Real estate has long been a core component of Nationwide’s alternatives allocation. The company maintains an active commercial mortgage loan origination program, lending against high-quality commercial properties with conservative underwriting criteria. Real estate equity investments are accessed through fund commitments and direct joint ventures, targeting diversified strategies across property types and geographies.
Private credit investments have expanded in recent years as Nationwide seeks to capture illiquidity premiums within its fixed income-oriented portfolio. These investments include middle-market direct lending, specialty finance, and structured credit strategies. The company evaluates private credit opportunities based on their ability to deliver attractive risk-adjusted yields while maintaining portfolio credit quality and meeting regulatory capital requirements.
Frequently Asked Questions
What alternative asset classes does Nationwide invest in?
Nationwide's investment portfolio includes allocations to private equity funds, real estate (direct mortgage loans and equity investments), and private credit strategies.
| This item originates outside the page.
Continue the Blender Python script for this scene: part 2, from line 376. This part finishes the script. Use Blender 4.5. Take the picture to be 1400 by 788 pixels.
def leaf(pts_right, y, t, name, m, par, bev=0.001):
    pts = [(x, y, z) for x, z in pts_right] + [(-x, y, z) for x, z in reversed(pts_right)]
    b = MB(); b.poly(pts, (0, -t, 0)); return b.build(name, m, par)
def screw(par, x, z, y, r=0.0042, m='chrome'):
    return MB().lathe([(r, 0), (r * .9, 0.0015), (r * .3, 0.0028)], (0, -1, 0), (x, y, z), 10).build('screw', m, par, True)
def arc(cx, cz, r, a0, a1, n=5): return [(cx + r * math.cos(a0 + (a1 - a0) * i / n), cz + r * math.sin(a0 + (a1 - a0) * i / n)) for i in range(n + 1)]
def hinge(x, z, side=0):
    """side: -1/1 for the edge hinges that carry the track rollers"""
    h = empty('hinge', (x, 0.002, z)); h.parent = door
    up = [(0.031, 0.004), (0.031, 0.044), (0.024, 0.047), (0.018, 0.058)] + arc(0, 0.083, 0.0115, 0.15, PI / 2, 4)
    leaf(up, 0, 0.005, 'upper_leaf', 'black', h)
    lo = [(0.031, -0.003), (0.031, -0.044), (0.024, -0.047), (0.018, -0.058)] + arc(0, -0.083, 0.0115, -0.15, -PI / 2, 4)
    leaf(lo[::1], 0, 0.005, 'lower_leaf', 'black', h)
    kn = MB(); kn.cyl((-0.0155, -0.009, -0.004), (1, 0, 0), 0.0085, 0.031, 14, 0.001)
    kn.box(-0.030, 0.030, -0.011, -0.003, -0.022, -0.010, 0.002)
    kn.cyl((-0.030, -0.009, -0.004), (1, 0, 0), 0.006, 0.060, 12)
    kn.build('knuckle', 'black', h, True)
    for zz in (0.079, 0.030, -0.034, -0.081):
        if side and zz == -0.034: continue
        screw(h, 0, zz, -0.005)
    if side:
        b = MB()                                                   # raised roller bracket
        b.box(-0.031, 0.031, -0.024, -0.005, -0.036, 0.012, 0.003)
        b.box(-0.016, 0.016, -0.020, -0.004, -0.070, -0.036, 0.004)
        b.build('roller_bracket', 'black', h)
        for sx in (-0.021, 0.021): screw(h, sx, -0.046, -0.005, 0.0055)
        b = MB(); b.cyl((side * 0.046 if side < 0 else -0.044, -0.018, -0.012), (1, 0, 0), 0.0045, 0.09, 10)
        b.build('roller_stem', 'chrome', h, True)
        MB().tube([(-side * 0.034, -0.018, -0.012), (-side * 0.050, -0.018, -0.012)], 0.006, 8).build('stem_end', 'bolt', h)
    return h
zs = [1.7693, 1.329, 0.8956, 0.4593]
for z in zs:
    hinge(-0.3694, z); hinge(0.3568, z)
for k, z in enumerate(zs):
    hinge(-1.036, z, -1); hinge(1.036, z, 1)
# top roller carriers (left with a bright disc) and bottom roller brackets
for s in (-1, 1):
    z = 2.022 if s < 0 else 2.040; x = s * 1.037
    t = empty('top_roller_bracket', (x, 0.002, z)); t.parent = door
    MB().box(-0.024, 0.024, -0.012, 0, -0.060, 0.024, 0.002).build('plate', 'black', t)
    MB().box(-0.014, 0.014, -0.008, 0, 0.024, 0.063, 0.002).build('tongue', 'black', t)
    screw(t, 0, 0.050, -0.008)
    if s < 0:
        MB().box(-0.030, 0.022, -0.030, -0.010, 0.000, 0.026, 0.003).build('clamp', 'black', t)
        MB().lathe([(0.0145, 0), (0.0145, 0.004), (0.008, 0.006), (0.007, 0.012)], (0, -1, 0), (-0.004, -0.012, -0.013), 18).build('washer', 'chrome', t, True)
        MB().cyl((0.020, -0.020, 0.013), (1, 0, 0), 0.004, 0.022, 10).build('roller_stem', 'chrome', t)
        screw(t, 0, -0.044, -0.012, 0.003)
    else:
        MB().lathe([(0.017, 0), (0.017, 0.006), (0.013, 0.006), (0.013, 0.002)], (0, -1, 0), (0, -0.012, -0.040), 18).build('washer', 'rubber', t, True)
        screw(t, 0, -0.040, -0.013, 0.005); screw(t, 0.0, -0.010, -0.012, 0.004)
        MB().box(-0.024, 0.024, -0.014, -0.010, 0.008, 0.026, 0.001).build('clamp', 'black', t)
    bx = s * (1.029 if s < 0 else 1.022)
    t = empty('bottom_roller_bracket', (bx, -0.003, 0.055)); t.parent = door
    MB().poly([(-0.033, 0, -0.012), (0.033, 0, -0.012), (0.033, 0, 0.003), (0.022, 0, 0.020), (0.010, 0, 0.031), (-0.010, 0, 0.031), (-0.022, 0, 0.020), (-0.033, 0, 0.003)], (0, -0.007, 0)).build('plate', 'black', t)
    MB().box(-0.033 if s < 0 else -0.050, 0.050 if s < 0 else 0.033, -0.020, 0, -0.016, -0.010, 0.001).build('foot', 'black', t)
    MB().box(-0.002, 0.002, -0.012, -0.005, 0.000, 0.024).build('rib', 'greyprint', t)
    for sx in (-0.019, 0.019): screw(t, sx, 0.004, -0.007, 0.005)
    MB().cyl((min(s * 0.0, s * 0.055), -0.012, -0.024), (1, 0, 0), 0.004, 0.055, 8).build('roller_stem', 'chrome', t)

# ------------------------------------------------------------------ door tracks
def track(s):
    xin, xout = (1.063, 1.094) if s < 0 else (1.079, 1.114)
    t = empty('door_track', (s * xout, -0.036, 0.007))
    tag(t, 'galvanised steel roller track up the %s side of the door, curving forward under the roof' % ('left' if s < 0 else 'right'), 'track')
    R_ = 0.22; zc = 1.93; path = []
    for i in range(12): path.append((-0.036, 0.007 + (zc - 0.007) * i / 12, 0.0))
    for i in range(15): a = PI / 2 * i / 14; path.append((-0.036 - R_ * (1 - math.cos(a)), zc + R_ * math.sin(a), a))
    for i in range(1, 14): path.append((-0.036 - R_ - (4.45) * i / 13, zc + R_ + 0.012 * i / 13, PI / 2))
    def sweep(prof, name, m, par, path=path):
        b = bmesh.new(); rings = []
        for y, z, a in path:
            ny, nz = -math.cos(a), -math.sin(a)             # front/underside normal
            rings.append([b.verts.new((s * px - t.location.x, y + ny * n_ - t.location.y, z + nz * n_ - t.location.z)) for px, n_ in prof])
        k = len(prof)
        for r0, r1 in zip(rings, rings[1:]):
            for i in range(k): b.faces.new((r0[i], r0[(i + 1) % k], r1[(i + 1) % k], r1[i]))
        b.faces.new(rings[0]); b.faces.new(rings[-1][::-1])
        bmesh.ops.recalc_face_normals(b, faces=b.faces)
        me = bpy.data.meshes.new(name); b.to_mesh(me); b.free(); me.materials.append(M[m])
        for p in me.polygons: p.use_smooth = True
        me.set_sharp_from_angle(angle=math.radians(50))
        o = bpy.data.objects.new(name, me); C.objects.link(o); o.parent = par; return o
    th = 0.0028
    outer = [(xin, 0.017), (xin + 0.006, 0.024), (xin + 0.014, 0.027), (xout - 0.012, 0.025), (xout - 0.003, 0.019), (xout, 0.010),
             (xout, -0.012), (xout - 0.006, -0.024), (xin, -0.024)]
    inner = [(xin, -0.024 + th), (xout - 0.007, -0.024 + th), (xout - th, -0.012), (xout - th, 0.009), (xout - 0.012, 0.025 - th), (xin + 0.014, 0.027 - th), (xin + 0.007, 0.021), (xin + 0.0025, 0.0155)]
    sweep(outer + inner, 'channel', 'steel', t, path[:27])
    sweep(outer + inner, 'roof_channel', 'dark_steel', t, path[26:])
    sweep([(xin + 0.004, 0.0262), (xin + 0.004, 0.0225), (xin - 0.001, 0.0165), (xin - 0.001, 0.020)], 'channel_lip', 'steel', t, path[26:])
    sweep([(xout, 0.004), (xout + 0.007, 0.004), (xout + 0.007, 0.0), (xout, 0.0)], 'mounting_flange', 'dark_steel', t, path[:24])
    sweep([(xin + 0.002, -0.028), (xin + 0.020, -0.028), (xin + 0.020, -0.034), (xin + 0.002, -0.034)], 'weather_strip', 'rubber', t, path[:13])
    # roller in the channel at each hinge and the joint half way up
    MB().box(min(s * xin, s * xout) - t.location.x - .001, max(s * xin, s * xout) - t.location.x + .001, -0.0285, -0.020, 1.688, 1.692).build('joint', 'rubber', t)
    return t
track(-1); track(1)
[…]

These alternatives are designed to provide return enhancement and diversification relative to the core fixed income portfolio.
How does Nationwide's mutual structure affect its investing?
As a mutual organization, Nationwide is not publicly traded and focuses on long-term policyholder value rather than quarterly earnings. This structure supports a longer investment horizon and the ability to hold less liquid assets that may offer higher risk-adjusted returns over time.
Does Nationwide manage investments for third parties?
Nationwide's investment subsidiary, Nationwide Fund Advisors, manages mutual funds and other investment products for individual and institutional clients. The general account portfolio, however, is managed separately to support the company's insurance operations.